Crescono le competenze degli uffici che gestiscono l’immigrazione in Italia. La riforma andrebbe però fatta con le risorse disponibili e si rischia di affrontarla con seicentocinquanta lavoratori in meno
Roma – 14 novembre 2011 – Accordo di integrazione e permesso a punti saranno realtà solo tra quattro mesi, ma intanto bisognerà rispondere alla domanda di come verrà gestita tutta la burocrazia aggiuntiva che si portano dietro. Soprattutto tenendo presente che il regolamento arrivato in Gazzetta Ufficiale impone di provvedere “con le risorse umane, strumentali e finanziarie disponibili a legislazione vigente, senza nuovi o maggiori oneri per la finanza pubblica”.
Insomma, teoricamente, questa rivoluzione dovrebbe essere a costo zero per la pubblica amministrazione. Eppure, gli oneri salgono a dismisura, soprattutto per gli sportelli unici per l’Immigrazione. Questi uffici dovranno infatti gestire la firma dell’accordo da parte degli immigrati arrivati in Italia e organizzare i minicorsi di educazione civica. Ma il peggio arriverà dopo due anni, quando dovranno valutare i progressi fatti da ognuno, raccapezzarsi tra punti da dare o sottrarre e gestire i test di italiano ed educazione civica.
Si può fare tutto questo con le “risorse umane, strumentali e finanziarie disponibili”? Il bello è che, quando l’accordo entrerà in vigore, non sarà stato solo Maroni a lasciare la sua scrivania. A meno che non arrivi l’ennesimo colpo di scena, alla fine del 2011 torneranno infatti a casa anche i “precari dell’immigrazione”, seicentocinquanta lavoratori a tempo determinato che da anni, di rinnovo in rinnovo, rappresentano la spina dorsale degli Sportelli Unici.

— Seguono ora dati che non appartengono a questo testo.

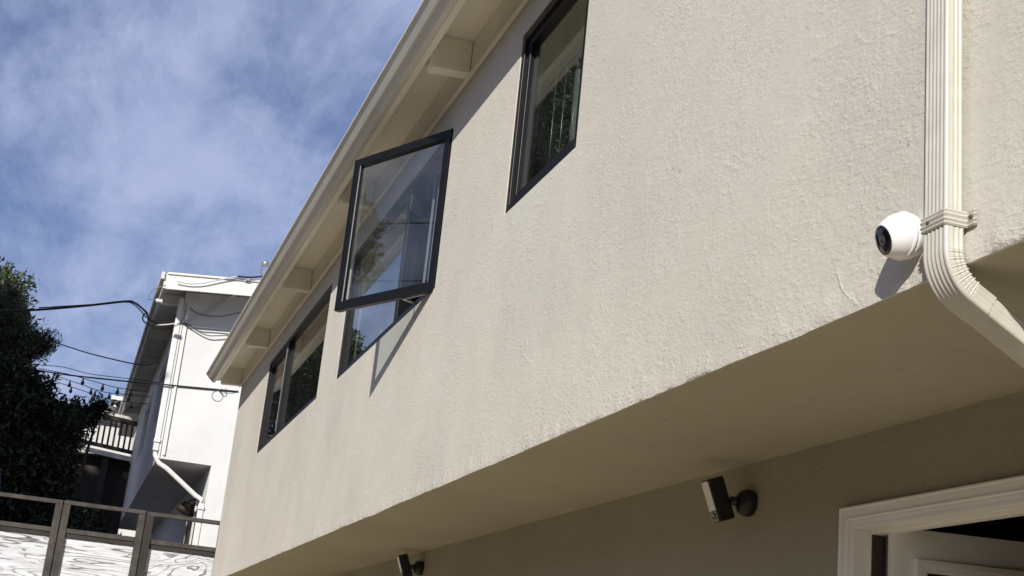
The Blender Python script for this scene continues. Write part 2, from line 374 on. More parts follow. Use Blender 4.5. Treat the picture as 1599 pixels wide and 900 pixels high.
lw.add([(XL, LY, -1.42), (XL, LY+8, -1.42), (XL, LY+8, ZB+.03), (XL, LY, ZB+.03)], [(0, 1, 2, 3)])
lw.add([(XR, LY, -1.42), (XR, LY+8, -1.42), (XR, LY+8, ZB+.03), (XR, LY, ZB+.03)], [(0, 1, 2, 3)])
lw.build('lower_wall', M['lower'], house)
# roof, eave
RS = .095
rf = MB(); ys0, ys1 = 1.345, 11.2
rf.extrude([(ys0, 3.475), (ys1, 3.475+RS*(ys1-ys0)), (ys1, 3.60+RS*(ys1-ys0)), (ys0, 3.36), (ys0, 3.40)][:0] or [(ys0+.045, 3.482), (ys1, 3.482+RS*(ys1-ys0)), (ys1, 3.60+RS*(ys1-ys0)), (ys0+.045, 3.56)], XL-.02, XR+.2)
rf.build('roof', M['roofing'], house)
MB().box(XL, XR, 1.407, 1.66, 3.470, 3.480).build('eave_soffit', M['trim'], house)
MB().box(XL, XR, 1.648, 1.6695, 3.275, 3.4695).box(XL, XR, 1.640, 1.6475, 3.262, 3.282).build('frieze_board', M['trim'], house, .002)
MB().box(XL, XR, 1.368, 1.407, 3.304, 3.50).build('fascia_board', M['trim'], house, .003)
gt = MB(); gx0, gx1 = XL-.13, XR
prof = [(1.352, 3.270), (1.322, 3.262), (1.316, 3.264), (1.287, 3.297), (1.283, 3.299), (1.280, 3.294), (1.276, 3.297), (1.240, 3.345), (1.234, 3.350), (1.229, 3.350), (1.229, 3.363), (1.238, 3.364), (1.250, 3.352), (1.284, 3.308), (1.292, 3.303), (1.322, 3.270), (1.346, 3.274), (1.346, 3.352), (1.352, 3.352)]
prof = [(y*1.011, z*1.011) for y, z in prof]; n_ = len(prof)
for a, b in ((gx0, -11.63), (-11.632, -5.9), (-5.902, gx1)):
    gt.add([(a, y, z) for y, z in prof] + [(b, y, z) for y, z in prof], [(i, (i+1) % n_, n_+(i+1) % n_, n_+i) for i in range(n_)])
gut = gt.build('gutter', M['gutter'], house)
MB().extrude([(y*1.011, z*1.011) for y, z in ((1.351, 3.270), (1.320, 3.263), (1.288, 3.296), (1.277, 3.297), (1.231, 3.351), (1.351, 3.352))], gx0-.0015, gx0+.001).build('end_cap', M['gutter'], gut)
rafter = None
for x in (-1.80, -4.25, -6.74, -9.2, -11.68, -14.12, XL+.047):
    poly = [(1.646, 3.276), (1.646, 3.4695), (1.408, 3.4695), (1.408, 3.345), (1.418, 3.282), (1.432, 3.262), (1.50, 3.268)]
    m_ = MB().extrude(poly, x-.045, x+.045)
    if rafter is None: rafter = m_.build('rafter_tail', M['trim'], house, .004)
    else:
        r2 = rafter.copy(); COL.objects.link(r2); r2.location.x += x-(-1.80)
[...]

Tanti di loro, la scorsa settimana, hanno seguito con ansia l’approvazione definitiva della legge di stabilità. Speravano, infatti, che nel maxiemendamento presentato dal governo spuntassero due righe in grado di salvare i loro posti di lavoro. Sono rimasti delusi.
“Nell’impellenza di tagliare le spese nel settore pubblico sotto il commissariamento dell’Ue si colpisce quello che non è uno spreco ma una risorsa da valorizzare e rendere, invece, stabile proprio per la delicata funzione svolta che è e deve restare pubblica. Il ministro Maroni al suo ultimo atto ha mostrato tutta la sua indifferenza alle sorti di 650 lavoratori e del servizio erogato da importanti strutture del Ministero” denuncia Antonio Crispi, segretario nazionale della Fp Cgil.
Entro la fine dell’anno si moltiplicheranno gli allarmi e le mobilitazioni per salvare i seicentocinquanta, ma la mancanza di fondi e le nuove norme sulla mobilità dei dipendenti pubblici (che dovrebbe teoricamente permettere alla Pubblica amministrazione di tappare i buchi nei suoi uffici più caldi spostando personale da quelli dove c’è meno da fare) fanno presagire che la battaglia sarà durissima. Sempre che l’ultima parola non la dicano i giudici.
“Aumenta il lavoro degli Sportelli Unici, ma vogliono mandare a casa chi dovrebbe svolgerlo” commenta Alessia Pantone, cofondatrice del Comitato in cui si sono organizzati i precari. “Intanto – aggiunge – il sessanta per cento di noi ha presentato ricorso al tribunale del lavoro per essere assunto a tempo indeterminato. Abbiamo superato un concorso pubblico e da anni facciamo un lavoro che non può più essere definito un’emergenza”.
Le prime udienze suiricorsi presentati quest’anno sono fissate a gennaio, ma all’inizio dell’anno dovranno arrivare anche le sentenze di primo grado per qualche ricorso pilota avviato tre anni fa. Forse riguarderanno precari che, intanto, saranno diventati disoccupati. Potrebbero però diventare una stangata per la Pubblica Amministrazione che sperava di giocarsi al risparmio l’ultima riforma dell’immigrazione.